Personalmente, no iría a protestar frente a la casa de un periodista. Pero hacerlo pacíficamente no puede significar un atentado contra la libertad de expresión. Todo lo contrario.

La protesta pacífica se realiza en espacios públicos como la calle. Distinto sería si habláramos de un acceso no autorizado a propiedad privada. El lugar y la hora de la manifestación se definen normalmente por quienes quieren hacer oír su voz de manera más efectiva, y los límites deben determinarse caso por caso.

No es mi propósito quedarme en el análisis de un supuesto específico. Menos aún cuando involucra a una persona que se desvive por ser el centro de atención a cualquier costo… ajeno, por supuesto.

Me interesa, más bien, explorar las razones que subyacen a este tipo de expresiones, y responder a la interrogante de si el cuestionamiento público a un periodista supone un ataque contra la libertad de prensa.

Empecemos por entender que el ejercicio de la liberad de expresión, cuando tiene como destinatario a la prensa, no se limita a una decisión de consumo. Una persona no expresa su descontento con un medio de comunicación solamente cambiando de canal, de la misma forma que la democracia no se practica exclusivamente votando cada cinco años. La opinión pública, individual o colectiva, en redes sociales o en las calles, son formas también legítimas de expresarse, como también lo es reclamar a los auspiciadores.
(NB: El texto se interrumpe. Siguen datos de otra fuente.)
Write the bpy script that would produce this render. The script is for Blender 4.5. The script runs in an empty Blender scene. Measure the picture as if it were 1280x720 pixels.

Quienes afirman que un boicot califica como ‘acoso’ desconocen su origen y práctica desde el siglo XVIII, y la protección que ha recibido por jueces y tribunales en el mundo. Después de todo, la libertad de expresión también incluye “persuadir a las personas de tomar acción, y no simplemente describir hechos” (Thomas v. Collins, Corte Suprema de EE.UU.). En un mundo predigital, quizá la única reacción pública que recibía un periodista era una fría gráfica con su ráting del día. Pero hoy, los ciudadanos han encontrado en Internet y, más específicamente, en las redes sociales, un mecanismo más directo para comunicarse con los comunicadores.

Y las redes sociales no solo sirven como vasos dialogantes sino también como espacios de formación de comunidad, para pesar de los políticos jurásicos y los fanáticos de las teorías de la conspiración. No se requiere un partido político ni un financista billonario en Estados Unidos para aglutinar el descontento ciudadano.

Lo que me lleva al siguiente punto: ¿puede una “opinión discrepante” desencadenar un rechazo masivo solo por ser disidente?

Ciertamente, al silenciar los pensamientos discordantes cerramos la puerta al diálogo. Al menos, con quienes quieren legítimamente dialogar. La llamada “cultura de la cancelación” encarna el peligro del totalitarismo.

Sin embargo, llamar a toda protesta pública “cancelación” es un sánguche mixto de intolerancia y soberbia. Porque, valgan verdades, marchas no se organizan todos los días, y mucho menos frente a casas de periodistas. Y si un periodista cree que ese ejercicio espontáneo es un atentado contra la libertad de expresión sin hacer una introspección sobre cómo viene practicando su oficio, es probablemente porque su ego ha empañado demasiado sus anteojos.

Resulta irónico que los defensores del conservadurismo y statu quo político, que han tenido cámara y micrófono a disposición durante décadas, sean los mismos que ahora denuncien una suerte de censura. No se trata de censura. Ellos mantienen todo el derecho de seguir hablando, como los políticos retienen todo el derecho de seguir postulando. Pero los ciudadanos también tienen el derecho de responderles.

Amiga, date cuenta: no has perdido tu derecho, desperdiciaste tu privilegio.